Was nicht verhindert, dass Zigaretten ohne Zusatzstoffe in der Auffassung der Verbraucher als weniger schädlich gelten. Mit zusatzstofffreien Zigaretten versuchen die Tabakkonzerne deswegen, ansonsten gesundheitsbewusste Raucher bei der Stange zu halten. Trotz Widerspruch ein, wie es scheint, zunehmend lukratives Geschäftsfeld. „Der Markt für zusatzstofffreie Zigaretten ist in Deutschland noch sehr klein“, heißt es in einer Veröffentlichung des Deutschen Krebsforschungszentrum, „aber er wächst seit Jahren kontinuierlich.“ So überrascht es nicht, dass die großen Zigarettenmarken, ob Camel, Lucky Strike oder Gauloises, mit Untermarken wie Natural Flavour, Straight oder Sélection versuchen, den Zeitgeist einzufangen und ihre Ware als natürliches Produkt zu präsentieren. Ein Produkt, das diejenigen anspricht, die sich der Schädlichkeit des Rauchens voll bewusst sind, aber dennoch nicht aufhören können. Sportliche Raucher beispielsweise. Die viel (Bio-)Gemüse essen, ihren Müll trennen. Und PKWs mit niedrigem Verbrauch fahren. Nicht umsonst sind die Verpackungen von aroma- und zusatzstofffreien Zigaretten – Achtung: Natürlichkeit! – in Braun- und Beigetönen gehalten und sehen nach Recycling-Papier aus.

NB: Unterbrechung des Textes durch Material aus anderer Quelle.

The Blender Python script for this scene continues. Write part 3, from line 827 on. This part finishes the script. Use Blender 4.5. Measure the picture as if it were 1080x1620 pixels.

Seit Juni versucht auch Heintz van Landewyck, in dieser Nische Fuß zu fassen. Maya heißt die neue Marke, Back to pureness lautet das Motto. Sie ist Beleg dafür, wie schwierig die Markteinführung eines neuen Produktes in Zeiten des Tabakwerbeverbots sind. Seit die Tabakkonzerne niemandem mehr vorgaukeln dürfen, dass Rauchen maskuliner beziehungsweise femininer oder allgemein attraktiver macht, weil das Prädikat „Light“ verboten ist und nicht mehr suggeriert werden darf, dass diese oder jene Zigaretten nicht ganz so gesundheitsschädlich sind, ist der Spielraum für die Werbefachleute begrenzt. Was kann man über ein nachgewiesen krebserregendes, süchtig machendes Produkt noch Positives sagen, wenn man die Wahrheit sagen muss? Nicht viel. Deswegen verteilt Van Landewyck Freundschaftsbänder und spricht von der lateinamerikanischen Hochkultur, die nicht nur den Weltuntergang für dieses Jahr vorausgesagt hat. Die Mayas gelten auch als erste Raucher der Menschheitsgeschichte (anno 600 vor Christus). Über den aufsteigenden Rauch hätten sie mit ihren Göttern kommuniziert, erklärt van Landewyck den Käufern ihrer Zigaretten.Aufgrund der Anden-Thematik ist die Maya-Schachtel weder braun noch beige, sondern so bunt wie die Ponchos eines Panflöten-Straßenorchesters. Und – dafür gibt’s Pluspunkte –, sie kann ein Forest-Sustainability-Council-Siegel aufweisen. Da ist das notorisch schlechte Rauchergewissen doch gleich ein wenig reiner.